Pictured: A nice game of “spot the protagonist in the middle of a bossfight.” Not pictured: The 50 or so assholes he was going to summon.

Similarly, your mileage may vary with the bosses. Quite widely. All of them are at least moderately pattern based, and relatively easy to understand, but some are exercises in frustration and pain. Funnily enough, all three of the examples I can think of off the top of my head are variations of ranged enemies, based on the Cultist (Creates walls of tentacles and explosions), the Screamers (Tries to keep out of your range, shoots you), and the Aberration (Often keeps out of your range by grappling from wall to wall, fires bullets with moderate homing.) The Aberration boss, in particular, has driven me almost to tears, and, at the time of writing, still hasn’t been beaten.

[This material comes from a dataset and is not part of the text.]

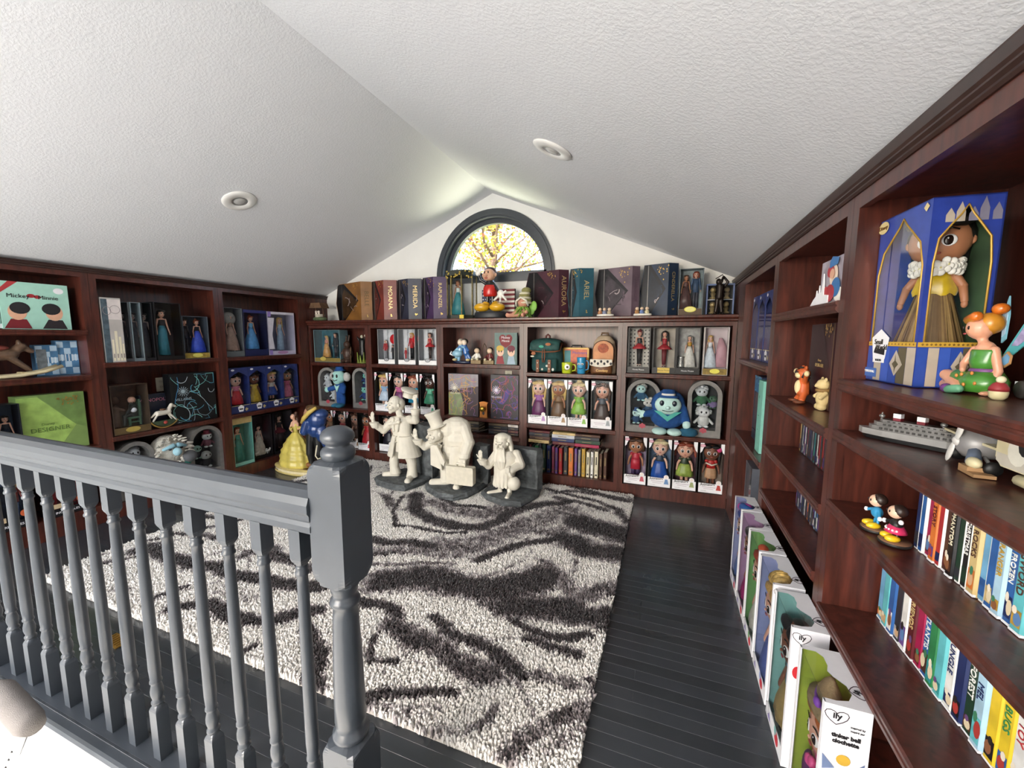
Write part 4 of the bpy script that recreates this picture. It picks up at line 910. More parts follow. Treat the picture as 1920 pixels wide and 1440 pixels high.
for k, (a, lab, dl) in enumerate([(-3.50, 'doll box with white ribbons, first in the bottom row behind the blue-coated figure', (tanned, black_h, 'long', '#8c6a4a', '#7a2f34', '#b05a5a', 'gown')), (-3.32, 'doll box with white ribbons, second in the bottom row, doll in dark red', (fair, black_h, 'bob', '#9a2a30', '#7a2228', '#b05a5a', 'gown')), (-3.14, 'doll box with white ribbons, third in the bottom row, doll in brown', (fair, '#5c2f20', 'long', '#6a4632', '#4f3328', '#b08a6a', 'short'))]):
    animator('B', a, .102, lab, dl, .05, back='#5c3a3a', w_=.17)
animator('B', -2.96, .102, 'doll box at the bottom right of the far-left back bay, doll in bright red', (tanned, black_h, 'long', '#c3262e', '#c02a34', '#c8404a', 'gown'), .015, back='#b07f7c', tabs=False, w_=.178)
# ---- back bay 2
for k, (a, lab, dolls) in enumerate([(-2.655, 'grey and white action doll box with a white-haired boy and a red cape', [('#dba58c', '#d9d6cf', 'bob', -.045, .2, '#a82a30', '#8d8d92', 'suit'), ('#dba58c', '#171417', 'bob', .045, .15, '#1f1f24', '#2a2a30', 'suit')]), (-2.41, 'grey and white action doll box, middle of three, two figures in red suits', [('#dba58c', '#c9a24e', 'bob', -.045, .12, '#b0262c', '#b0262c', 'suit'), ('#dba58c', '#caa650', 'bob', .03, .27, '#b3252b', '#17161a', 'suit')]), (-2.17, 'grey and white action doll box, right of three, figure in a red dress', [('#dba58c', '#4c2a1c', 'bob', 0, .27, '#b3252b', '#b3252b', 'tutu')])]):
    loc, rz = at('B', a, 1.032, .03); t = thing('doll_box', lab, 'doll box', loc, rz, 'three action doll boxes'); w_ = .205
    carton(t, w_, .35, .09, C('#8f9296', .35), C('#b9bcc0', .5, var=.2), .045, C('#ecebec', .4), post=.003)
    m = MB()
    for q, x in enumerate((-.07, -.01, .055)): m.rect(x-.02, x+.02, .05, .345, .085, 0)
    m.build('grey_panels', C('#d9dadc', .5), t); oval(t, 0, .045, .03, .018, -.001, C('#2a2b30', .4), 'oval_logo', C('#b9bbc0', .3, .5))
    for dd in dolls: doll(t, dd[3], .05, .045, dd[4], 'slim', dd[0], dd[1], dd[2], dd[5], dd[6], dd[7])
    MB().ell((.05 if k == 0 else .075, .06, .25), (.045, .02, .05), 14, 9).build('red_cape', C('#c21f25', .3), t) if k < 2 else None
for a, lab, dl in [(-2.722, 'toddler doll box, blonde doll in pale blue with a white apron', (fair, blonde, 'long', '#8fb4d6', '#c9d8e8', '#7fa8d0', 'short')), (-2.54, 'toddler doll box, black-haired doll in pink and plum', (pale, black_h, 'long', '#c05a8c', '#7a3a6c', '#c77aa0', 'gown')), (-2.36, 'toddler doll box, auburn doll in turquoise behind the raised hat', (fair, auburn, 'long', '#2f8fae', '#1f86a8', '#4a9fb8', 'short')), (-2.175, 'toddler doll box, dark-skinned doll in mint green', (dark, black_h, 'bun', '#5fae8c', '#3f8f6c', '#5fae8c', 'short'))]:
    animator('B', a, .542, lab, dl, .02, back='#6a5a58', w_=.172)
for k, (x, col, lab) in enumerate([(-2.72, '#3a2a4a', 'dark boxed doll with a white base label behind the tall statue'), (-2.5, '#23222c', 'dark boxed doll behind the tall statue, second from the left'), (-2.27, '#2c2a34', 'dark boxed doll behind the hunched statue')]):
    animator('B', x, .102, lab, (pale, black_h, 'bob', col, '#1c1826', '#8fae3c', 'gown'), .06, back='#17151c', tabs=False, script='')
# ---- back bay 3
t = thing('dancing_pair', 'glazed figurine of a dancing couple in blue and white on a dark oval base', 'figurine', (-1.8, D+.06, 1.06))
MB().lathe([(.1, 0), (.1, .016), (.09, .022), (.001, .024)], 28, sy=.55).build('oval_base', C('#1b2440', .25, coat=.5), t)
for s, c1, c2, hc in ((-1, '#e6e2d8', '#7fb0cc', '#e0d7c4'), (1, '#e9e6dd', '#2f63a8', '#2c2523')):
    me = sculpt(MB().cap((s*.045, 0, .03), (s*.035, 0, .1), .018, .022).cap((s*.075, 0, .04), (s*.045, 0, .1), .016, .02).cap((s*.035, 0, .1), (s*.02, 0, .16), .032, .026).cap((s*.03, -.01, .155), (-s*.03, -.03, .15), .012, .01).cap((s*.035, 0, .155), (s*.07, -.02, .12), .012, .009), .004, 2); me.materials.append(C(c2, .25, coat=.5)); link('dancer_body', me, t)
    MB().ell((s*.022, -.01, .195), (.026, .025, .028), 12, 8).build('dancer_head', C('#ecd9c4', .3), t); MB().ell((s*.025, .006, .205), (.028, .024, .026), 10, 7).build('hair', C(hc, .4), t)
    MB().ell((s*.07, -.03, .034), (.022, .03, .013), 10, 6).build('shoe', C('#d9c690', .3), t)
MB().ell((-.05, -.015, .09), (.055, .04, .035), 14, 8).build('full_skirt', C('#8db9d0', .3, coat=.4), t)
MB().tube([(-.1, 0, .07), (-.135, 0, .085), (-.12, 0, .11)], .008, 7).build('sash_end', WHITE, t)
for x, lab, c1 in ((-1.645, 'small seated child figurine in white and black, left of the wire arch', '#e0dcd2'), (-1.515, 'small seated child figurine in dark red, right of the wire arch', '#6a2a2a')):
    t = thing('child_figurine', lab, 'figurine', (x, D+.05, 1.06))
    MB().box(-.05, .05, -.035, .035, 0, .035).build('block_base', C('#8a7452', .6, var=.2), t)
    me = sculpt(MB().cap((0, 0, .055), (0, 0, .085), .026, .02).cap((-.015, -.01, .05), (-.025, -.045, .045), .011).cap((.015, -.01, .05), (.025, -.045, .045), .011).cap((-.02, 0, .085), (-.04, -.02, .06), .009).cap((.02, 0, .085), (.04, -.02, .06), .009), .0035, 2); me.materials.append(C(c1, .4)); link('figure_body', me, t)
    MB().ell((0, -.004, .12), (.026, .024, .026), 12, 8).build('head', C('#e2c8ac', .4), t); MB().ell((0, .007, .13), (.028, .023, .024), 10, 7).build('hair', C('#1d1715', .4), t)
    for s in (-1, 1): MB().ell((s*.026, -.05, .043), (.013, .016, .012), 8, 6).build('shoe', C('#d8cfa8', .4), t)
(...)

And this is a damn shame, because, while I normally would only not recommend this game to those who, for one reason or another, don’t like or aren’t able to play twitchy games (Being an action combat platformer, it’s very twitchy, and button mashy a fair bit too), I also can’t recommend this game to those with anger-management problems, because keyboards, mice, controllers and monitors are expensive, and I have no desire to be responsible for the destruction of said items in a frustrated rage that I freely admit I’ve come close to at times with this game. Not for novice players, it definitely has its good points, but the experiment of not having basic enemy placement is one that, unfortunately, I’m not fond of.